┌──

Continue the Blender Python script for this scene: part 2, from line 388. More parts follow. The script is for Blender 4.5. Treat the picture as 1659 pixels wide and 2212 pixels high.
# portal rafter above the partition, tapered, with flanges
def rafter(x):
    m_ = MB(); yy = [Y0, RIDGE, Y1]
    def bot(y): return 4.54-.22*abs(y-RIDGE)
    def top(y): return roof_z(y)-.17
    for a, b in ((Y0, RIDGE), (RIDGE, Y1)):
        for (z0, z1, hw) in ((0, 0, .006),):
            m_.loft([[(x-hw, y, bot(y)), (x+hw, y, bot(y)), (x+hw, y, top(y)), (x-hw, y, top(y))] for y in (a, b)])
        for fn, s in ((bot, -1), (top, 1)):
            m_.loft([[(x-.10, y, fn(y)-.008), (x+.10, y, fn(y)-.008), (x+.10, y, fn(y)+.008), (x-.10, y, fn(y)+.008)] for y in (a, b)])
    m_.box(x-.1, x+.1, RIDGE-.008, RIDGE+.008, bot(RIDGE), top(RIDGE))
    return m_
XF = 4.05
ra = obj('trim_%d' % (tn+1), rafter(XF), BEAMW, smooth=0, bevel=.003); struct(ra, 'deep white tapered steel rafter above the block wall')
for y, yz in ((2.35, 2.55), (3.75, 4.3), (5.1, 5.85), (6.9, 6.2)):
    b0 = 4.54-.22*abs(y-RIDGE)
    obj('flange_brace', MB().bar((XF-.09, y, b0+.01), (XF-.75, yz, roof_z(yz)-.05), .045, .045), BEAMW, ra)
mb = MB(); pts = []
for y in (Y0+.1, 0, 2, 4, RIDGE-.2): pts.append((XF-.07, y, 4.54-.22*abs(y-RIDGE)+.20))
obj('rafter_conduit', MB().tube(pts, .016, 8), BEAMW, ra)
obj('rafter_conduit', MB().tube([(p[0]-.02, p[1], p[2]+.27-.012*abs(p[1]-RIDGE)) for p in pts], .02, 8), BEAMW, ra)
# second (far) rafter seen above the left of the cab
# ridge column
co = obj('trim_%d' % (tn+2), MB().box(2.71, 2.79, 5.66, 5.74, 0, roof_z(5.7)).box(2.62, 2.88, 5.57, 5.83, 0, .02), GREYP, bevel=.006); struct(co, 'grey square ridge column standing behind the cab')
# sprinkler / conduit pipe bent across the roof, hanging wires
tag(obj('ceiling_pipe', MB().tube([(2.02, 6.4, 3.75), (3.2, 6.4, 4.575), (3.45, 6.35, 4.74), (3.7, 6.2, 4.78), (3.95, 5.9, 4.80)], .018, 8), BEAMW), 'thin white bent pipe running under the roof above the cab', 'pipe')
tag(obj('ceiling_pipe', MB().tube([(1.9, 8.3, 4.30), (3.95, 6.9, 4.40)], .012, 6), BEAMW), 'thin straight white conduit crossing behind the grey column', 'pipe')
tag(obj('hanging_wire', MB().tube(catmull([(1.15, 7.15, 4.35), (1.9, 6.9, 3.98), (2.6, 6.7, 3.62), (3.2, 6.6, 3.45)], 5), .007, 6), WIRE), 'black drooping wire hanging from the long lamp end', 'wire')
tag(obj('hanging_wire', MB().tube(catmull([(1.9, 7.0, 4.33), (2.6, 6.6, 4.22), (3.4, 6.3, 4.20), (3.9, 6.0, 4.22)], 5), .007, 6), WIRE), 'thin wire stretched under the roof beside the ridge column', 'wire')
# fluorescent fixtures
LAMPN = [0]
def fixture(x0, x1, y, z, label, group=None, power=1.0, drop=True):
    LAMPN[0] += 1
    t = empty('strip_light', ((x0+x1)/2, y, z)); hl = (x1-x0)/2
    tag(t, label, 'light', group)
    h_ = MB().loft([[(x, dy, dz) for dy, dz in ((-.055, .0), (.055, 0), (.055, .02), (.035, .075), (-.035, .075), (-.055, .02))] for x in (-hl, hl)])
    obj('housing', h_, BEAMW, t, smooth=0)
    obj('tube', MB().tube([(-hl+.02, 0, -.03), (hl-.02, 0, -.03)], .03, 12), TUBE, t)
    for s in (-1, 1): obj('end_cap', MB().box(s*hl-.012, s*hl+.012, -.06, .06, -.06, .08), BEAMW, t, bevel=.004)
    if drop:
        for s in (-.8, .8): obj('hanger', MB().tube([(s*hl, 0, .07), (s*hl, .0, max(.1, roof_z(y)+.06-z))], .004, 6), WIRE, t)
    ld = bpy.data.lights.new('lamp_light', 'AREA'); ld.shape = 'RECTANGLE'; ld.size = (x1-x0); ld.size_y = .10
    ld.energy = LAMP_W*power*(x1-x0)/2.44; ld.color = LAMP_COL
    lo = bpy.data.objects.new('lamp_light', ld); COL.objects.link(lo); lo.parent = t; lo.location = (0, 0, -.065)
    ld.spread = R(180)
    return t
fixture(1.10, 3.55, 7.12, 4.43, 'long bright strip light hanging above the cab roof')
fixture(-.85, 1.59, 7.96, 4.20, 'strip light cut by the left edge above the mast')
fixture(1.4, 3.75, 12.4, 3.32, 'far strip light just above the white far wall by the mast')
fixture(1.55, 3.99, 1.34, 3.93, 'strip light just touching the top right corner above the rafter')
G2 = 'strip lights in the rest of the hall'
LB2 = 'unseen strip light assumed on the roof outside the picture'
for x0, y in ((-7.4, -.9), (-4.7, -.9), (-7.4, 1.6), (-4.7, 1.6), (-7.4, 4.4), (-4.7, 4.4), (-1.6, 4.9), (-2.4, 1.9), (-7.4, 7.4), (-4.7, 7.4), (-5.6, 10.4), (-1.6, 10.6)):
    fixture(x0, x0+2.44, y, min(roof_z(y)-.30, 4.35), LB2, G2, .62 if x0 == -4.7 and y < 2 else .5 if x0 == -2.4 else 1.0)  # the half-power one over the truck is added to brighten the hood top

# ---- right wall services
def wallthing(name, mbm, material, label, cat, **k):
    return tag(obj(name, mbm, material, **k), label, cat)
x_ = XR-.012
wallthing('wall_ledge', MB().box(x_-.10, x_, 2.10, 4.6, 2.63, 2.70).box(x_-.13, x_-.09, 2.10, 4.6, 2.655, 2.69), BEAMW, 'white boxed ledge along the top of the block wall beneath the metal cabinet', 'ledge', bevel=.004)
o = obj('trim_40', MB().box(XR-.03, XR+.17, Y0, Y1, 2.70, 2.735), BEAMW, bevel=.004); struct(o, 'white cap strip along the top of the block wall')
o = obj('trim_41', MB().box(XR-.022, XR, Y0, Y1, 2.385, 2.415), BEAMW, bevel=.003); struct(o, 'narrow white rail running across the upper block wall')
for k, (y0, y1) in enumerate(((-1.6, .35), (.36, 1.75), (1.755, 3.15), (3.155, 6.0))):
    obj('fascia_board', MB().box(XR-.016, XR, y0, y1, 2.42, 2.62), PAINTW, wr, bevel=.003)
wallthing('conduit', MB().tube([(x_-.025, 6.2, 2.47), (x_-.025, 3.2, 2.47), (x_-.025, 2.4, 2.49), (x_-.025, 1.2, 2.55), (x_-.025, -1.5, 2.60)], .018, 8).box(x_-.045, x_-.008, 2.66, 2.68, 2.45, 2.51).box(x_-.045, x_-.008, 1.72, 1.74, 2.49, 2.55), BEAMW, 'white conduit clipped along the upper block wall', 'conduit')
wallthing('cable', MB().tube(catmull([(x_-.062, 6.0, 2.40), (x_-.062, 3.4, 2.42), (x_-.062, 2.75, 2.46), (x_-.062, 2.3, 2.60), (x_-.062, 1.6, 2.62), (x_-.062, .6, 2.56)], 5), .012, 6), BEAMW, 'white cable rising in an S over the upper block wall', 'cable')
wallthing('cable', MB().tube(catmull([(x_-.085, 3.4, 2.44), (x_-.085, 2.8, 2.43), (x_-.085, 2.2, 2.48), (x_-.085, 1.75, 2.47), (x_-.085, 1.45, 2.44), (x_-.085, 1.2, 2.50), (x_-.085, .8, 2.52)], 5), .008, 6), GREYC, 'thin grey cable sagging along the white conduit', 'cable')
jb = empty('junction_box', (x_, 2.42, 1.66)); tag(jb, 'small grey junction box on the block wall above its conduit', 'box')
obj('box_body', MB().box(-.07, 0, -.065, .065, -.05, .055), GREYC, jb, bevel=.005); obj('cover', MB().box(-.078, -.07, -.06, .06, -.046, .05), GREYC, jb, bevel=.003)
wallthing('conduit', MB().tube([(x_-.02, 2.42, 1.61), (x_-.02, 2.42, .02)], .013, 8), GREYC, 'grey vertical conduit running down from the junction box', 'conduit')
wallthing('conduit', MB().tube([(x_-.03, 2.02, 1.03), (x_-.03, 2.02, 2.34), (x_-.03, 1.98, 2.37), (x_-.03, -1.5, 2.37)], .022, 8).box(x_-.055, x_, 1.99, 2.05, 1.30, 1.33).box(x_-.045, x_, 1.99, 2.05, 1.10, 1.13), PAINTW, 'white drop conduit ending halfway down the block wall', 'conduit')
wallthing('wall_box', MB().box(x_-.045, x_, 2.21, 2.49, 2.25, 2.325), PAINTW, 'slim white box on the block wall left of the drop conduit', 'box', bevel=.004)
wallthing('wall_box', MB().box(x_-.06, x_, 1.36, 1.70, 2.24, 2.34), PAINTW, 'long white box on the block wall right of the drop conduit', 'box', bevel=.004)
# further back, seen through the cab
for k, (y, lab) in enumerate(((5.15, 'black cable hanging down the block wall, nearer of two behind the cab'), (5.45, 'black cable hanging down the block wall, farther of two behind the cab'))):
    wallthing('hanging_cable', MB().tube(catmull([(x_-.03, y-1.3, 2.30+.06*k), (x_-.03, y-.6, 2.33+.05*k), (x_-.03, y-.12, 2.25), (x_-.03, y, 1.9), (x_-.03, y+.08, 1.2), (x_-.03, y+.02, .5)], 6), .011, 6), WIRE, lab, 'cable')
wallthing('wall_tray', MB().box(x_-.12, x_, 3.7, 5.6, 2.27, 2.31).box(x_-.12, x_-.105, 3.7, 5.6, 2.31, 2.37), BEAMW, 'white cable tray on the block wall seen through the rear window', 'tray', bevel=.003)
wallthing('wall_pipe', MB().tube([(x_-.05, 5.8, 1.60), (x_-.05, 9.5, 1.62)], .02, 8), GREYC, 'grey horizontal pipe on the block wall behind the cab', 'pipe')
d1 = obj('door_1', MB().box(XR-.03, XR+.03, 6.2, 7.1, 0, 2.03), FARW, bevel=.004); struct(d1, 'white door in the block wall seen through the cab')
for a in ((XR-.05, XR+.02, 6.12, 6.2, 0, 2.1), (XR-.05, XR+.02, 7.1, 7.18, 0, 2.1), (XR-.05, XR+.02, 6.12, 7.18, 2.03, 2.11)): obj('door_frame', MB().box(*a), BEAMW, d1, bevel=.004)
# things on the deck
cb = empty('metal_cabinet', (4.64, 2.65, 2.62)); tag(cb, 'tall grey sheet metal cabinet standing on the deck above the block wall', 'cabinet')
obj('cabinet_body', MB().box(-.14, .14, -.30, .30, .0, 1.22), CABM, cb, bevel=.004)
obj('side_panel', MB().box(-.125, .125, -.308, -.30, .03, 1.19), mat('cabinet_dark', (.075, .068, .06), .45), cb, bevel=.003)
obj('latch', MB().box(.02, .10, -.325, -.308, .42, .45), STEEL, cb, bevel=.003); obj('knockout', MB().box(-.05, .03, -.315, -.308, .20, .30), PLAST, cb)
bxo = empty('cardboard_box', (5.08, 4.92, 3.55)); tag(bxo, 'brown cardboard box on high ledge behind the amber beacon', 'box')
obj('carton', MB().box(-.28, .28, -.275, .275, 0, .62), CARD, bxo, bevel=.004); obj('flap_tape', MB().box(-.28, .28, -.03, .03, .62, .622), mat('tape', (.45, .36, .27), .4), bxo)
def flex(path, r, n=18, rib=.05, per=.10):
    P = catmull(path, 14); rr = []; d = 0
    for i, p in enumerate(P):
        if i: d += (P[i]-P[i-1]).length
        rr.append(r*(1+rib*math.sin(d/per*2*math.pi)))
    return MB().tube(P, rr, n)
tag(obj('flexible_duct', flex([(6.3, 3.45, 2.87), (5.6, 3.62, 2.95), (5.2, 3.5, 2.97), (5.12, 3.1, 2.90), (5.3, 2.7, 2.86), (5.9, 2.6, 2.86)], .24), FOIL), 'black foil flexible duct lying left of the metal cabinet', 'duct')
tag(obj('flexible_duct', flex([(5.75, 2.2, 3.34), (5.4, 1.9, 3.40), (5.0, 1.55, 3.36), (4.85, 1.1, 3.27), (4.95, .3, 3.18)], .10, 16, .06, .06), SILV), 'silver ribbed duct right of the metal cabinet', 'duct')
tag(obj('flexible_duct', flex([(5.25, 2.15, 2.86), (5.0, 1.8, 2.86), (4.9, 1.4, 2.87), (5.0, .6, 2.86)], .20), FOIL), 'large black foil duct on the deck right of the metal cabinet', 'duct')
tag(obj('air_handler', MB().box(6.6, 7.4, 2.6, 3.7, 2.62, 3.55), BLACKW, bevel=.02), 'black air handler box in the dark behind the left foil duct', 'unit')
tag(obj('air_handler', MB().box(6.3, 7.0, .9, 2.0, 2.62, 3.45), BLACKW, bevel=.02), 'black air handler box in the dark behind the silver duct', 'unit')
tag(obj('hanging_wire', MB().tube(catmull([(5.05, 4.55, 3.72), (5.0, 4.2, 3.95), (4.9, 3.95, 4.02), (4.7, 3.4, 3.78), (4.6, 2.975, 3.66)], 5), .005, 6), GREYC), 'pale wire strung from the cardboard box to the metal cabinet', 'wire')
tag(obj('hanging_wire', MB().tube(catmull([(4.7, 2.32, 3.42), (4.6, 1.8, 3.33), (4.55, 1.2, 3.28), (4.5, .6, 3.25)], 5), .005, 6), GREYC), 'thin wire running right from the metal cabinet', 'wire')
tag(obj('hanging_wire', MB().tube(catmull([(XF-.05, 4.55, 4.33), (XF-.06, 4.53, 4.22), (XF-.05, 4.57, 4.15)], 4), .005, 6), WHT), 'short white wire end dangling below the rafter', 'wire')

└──

● WRITTEN PROBLEM: For the data above, state how many lines contain "picture"; the number is the whole answer.

● SOLUTION FOR THIS EXERCISE: 2